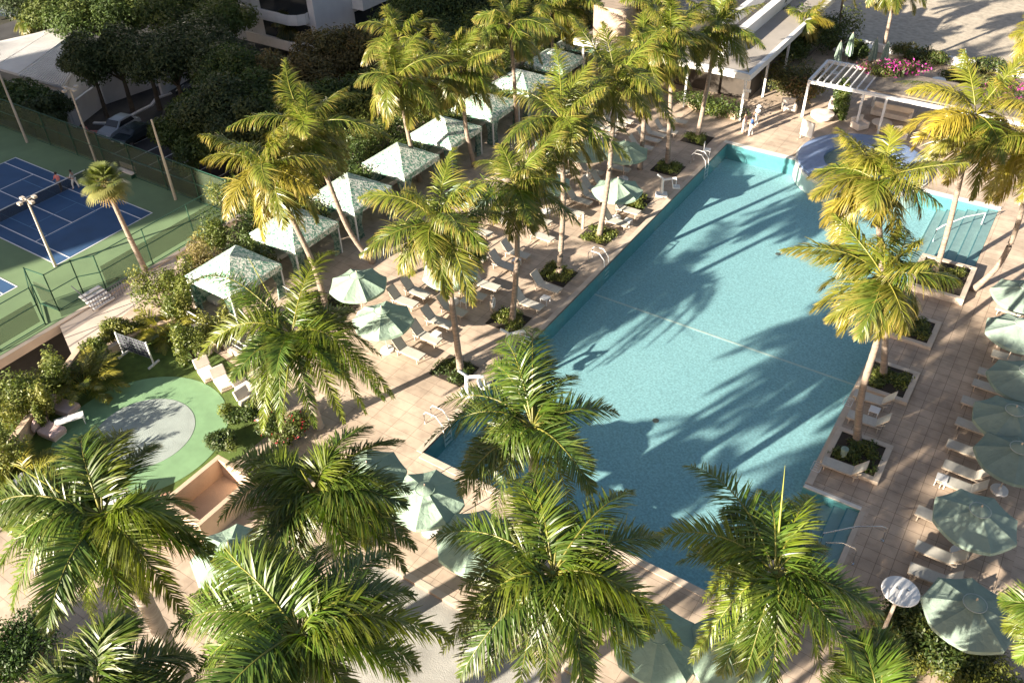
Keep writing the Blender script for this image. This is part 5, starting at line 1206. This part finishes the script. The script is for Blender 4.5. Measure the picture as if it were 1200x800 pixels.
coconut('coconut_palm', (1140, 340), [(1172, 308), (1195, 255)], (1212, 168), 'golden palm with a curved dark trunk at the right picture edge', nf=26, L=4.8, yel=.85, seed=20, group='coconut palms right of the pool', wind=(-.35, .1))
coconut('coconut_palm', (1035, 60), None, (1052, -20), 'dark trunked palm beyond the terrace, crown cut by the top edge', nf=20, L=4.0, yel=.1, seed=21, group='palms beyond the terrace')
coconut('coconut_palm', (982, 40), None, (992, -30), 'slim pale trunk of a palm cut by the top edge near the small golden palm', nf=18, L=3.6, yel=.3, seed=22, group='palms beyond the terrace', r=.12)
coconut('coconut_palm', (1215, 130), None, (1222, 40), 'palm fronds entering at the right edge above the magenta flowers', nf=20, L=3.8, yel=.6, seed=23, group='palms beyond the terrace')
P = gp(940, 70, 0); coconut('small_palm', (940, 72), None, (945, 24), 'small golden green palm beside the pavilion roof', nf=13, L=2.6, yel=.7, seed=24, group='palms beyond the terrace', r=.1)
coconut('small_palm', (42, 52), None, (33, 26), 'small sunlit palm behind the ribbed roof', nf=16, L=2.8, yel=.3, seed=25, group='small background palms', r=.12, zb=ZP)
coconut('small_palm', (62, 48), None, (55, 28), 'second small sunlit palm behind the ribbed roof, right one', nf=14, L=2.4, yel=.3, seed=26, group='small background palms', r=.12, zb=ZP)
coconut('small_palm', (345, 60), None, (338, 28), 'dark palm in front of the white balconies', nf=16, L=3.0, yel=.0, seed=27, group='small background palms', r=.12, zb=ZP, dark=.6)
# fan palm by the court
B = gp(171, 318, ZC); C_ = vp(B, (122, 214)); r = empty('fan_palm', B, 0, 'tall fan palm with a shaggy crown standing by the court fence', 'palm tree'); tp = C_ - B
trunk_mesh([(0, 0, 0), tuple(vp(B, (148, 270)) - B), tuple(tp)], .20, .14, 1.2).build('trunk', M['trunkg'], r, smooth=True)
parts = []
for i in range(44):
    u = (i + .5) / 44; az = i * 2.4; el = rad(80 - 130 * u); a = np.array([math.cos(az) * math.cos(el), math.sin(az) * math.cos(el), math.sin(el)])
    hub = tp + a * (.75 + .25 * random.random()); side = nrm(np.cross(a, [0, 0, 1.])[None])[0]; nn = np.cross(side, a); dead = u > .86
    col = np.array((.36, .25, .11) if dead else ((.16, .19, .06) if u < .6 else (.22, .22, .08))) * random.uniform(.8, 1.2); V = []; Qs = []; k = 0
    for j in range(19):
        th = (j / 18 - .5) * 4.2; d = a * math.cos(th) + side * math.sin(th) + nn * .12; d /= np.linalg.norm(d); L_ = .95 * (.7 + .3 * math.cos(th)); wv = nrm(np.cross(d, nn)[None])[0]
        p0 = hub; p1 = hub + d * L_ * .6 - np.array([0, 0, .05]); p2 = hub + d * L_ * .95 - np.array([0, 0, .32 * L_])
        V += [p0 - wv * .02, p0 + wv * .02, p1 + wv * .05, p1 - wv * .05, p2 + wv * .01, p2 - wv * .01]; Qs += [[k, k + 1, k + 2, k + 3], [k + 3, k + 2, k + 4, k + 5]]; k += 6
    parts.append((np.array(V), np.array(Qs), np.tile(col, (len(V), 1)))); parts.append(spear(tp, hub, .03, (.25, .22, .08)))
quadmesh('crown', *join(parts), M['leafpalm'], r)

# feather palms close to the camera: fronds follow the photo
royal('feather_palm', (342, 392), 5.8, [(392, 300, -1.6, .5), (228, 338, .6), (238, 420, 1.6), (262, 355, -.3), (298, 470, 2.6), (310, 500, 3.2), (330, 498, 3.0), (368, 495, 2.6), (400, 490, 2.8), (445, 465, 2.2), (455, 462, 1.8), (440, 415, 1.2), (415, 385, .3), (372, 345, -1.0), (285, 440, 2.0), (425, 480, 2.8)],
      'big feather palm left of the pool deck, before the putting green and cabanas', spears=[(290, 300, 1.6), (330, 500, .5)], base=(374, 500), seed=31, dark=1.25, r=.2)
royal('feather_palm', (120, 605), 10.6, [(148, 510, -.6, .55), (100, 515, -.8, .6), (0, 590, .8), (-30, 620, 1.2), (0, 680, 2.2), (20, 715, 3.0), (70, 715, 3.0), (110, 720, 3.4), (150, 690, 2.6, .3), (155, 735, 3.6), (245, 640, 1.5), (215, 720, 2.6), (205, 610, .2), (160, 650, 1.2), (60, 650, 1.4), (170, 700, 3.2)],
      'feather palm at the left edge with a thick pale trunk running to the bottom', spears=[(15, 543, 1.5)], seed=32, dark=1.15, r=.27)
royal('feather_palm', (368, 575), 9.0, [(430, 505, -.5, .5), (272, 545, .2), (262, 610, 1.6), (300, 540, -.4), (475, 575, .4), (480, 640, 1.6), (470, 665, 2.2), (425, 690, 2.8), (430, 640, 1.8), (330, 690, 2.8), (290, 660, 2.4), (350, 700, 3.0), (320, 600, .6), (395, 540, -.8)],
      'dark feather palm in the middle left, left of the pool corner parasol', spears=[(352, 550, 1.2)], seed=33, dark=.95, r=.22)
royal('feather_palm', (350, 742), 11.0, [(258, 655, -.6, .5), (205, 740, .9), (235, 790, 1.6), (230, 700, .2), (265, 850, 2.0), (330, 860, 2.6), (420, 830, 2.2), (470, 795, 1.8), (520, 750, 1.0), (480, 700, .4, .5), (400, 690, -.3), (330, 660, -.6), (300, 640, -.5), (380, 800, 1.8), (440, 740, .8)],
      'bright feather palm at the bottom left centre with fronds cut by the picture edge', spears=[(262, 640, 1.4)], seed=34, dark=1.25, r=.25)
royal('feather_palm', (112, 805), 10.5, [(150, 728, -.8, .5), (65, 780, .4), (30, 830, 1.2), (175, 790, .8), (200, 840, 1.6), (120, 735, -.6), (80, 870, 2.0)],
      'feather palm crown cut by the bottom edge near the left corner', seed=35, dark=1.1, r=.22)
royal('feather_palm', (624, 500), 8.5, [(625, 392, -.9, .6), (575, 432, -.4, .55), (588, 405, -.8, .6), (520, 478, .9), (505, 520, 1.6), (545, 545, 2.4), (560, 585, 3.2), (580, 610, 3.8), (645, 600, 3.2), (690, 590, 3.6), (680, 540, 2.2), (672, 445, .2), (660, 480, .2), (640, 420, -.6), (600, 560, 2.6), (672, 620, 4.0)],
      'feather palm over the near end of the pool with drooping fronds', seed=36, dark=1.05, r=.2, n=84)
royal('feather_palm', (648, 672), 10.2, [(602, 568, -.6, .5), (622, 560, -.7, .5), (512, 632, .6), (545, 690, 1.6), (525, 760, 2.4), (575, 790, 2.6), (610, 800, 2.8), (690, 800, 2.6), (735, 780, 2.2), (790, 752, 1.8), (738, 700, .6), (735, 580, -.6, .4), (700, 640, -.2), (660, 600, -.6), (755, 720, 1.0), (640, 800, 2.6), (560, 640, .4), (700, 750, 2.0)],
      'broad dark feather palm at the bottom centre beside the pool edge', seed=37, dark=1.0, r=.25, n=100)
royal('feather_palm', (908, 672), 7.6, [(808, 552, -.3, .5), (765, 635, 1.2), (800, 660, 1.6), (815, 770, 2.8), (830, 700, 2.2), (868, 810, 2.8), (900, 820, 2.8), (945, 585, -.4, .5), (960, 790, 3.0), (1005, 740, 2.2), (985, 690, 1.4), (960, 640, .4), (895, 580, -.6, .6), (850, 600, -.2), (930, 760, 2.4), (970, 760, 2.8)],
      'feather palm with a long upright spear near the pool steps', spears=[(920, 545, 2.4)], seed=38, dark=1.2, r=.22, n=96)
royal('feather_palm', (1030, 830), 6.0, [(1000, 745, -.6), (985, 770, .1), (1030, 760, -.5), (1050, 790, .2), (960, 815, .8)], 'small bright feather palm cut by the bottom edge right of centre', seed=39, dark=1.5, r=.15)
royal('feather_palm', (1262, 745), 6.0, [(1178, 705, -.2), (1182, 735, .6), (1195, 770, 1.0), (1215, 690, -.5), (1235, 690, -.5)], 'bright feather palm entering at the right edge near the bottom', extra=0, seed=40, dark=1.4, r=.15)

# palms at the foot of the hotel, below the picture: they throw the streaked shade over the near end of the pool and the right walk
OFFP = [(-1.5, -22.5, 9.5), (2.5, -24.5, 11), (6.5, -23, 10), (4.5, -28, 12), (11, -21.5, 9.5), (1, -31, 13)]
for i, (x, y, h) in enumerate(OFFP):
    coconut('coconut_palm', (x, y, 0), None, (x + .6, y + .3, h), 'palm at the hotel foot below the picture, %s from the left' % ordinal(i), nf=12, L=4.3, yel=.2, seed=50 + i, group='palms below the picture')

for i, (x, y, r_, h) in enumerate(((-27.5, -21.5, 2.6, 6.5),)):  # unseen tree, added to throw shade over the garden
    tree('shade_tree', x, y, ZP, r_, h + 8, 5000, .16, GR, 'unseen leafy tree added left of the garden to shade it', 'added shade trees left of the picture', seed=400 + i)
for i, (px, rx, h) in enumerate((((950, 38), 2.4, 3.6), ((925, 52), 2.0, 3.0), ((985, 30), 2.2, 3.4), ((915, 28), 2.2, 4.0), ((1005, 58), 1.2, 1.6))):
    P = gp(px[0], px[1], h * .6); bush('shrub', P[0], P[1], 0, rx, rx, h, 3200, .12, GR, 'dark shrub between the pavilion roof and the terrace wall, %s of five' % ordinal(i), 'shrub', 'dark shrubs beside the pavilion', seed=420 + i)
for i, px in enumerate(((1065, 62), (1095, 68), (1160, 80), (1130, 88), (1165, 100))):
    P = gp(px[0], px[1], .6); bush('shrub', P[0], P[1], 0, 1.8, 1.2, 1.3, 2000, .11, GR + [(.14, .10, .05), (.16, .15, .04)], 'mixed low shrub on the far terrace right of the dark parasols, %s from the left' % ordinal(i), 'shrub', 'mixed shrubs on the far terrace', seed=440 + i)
---
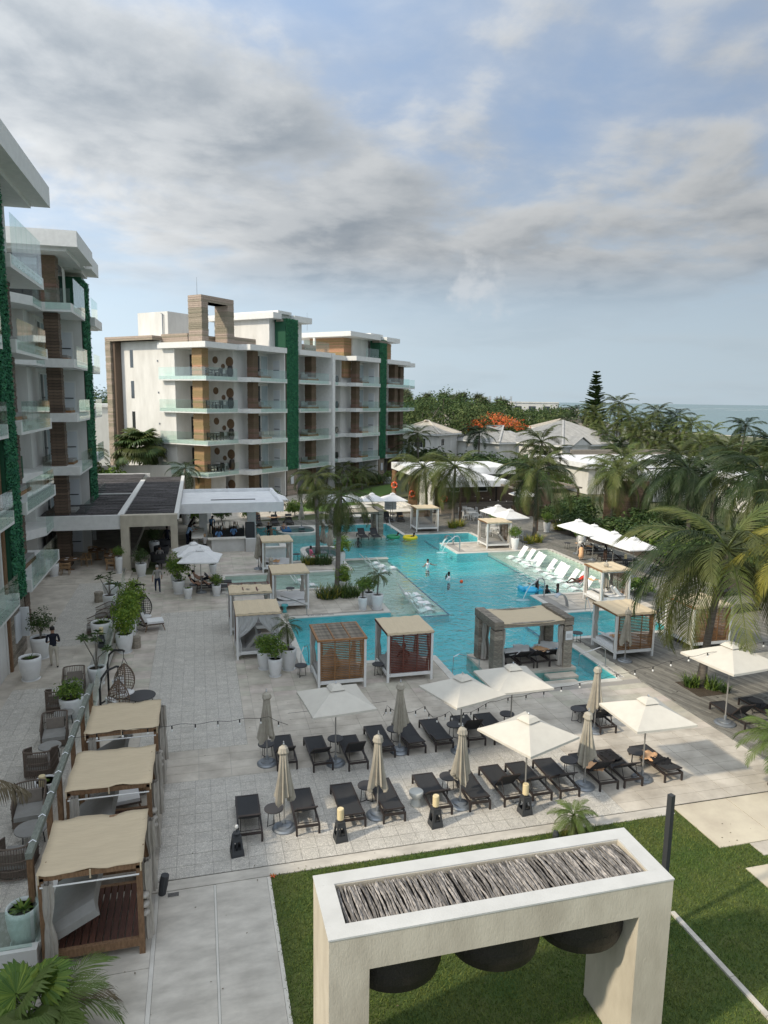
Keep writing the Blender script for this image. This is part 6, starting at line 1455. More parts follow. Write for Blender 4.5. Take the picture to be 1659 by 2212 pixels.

GOAL
Give the number of lines in the entries that include the string "parts", and nothing more.

RESPONSE TO THIS TASK
4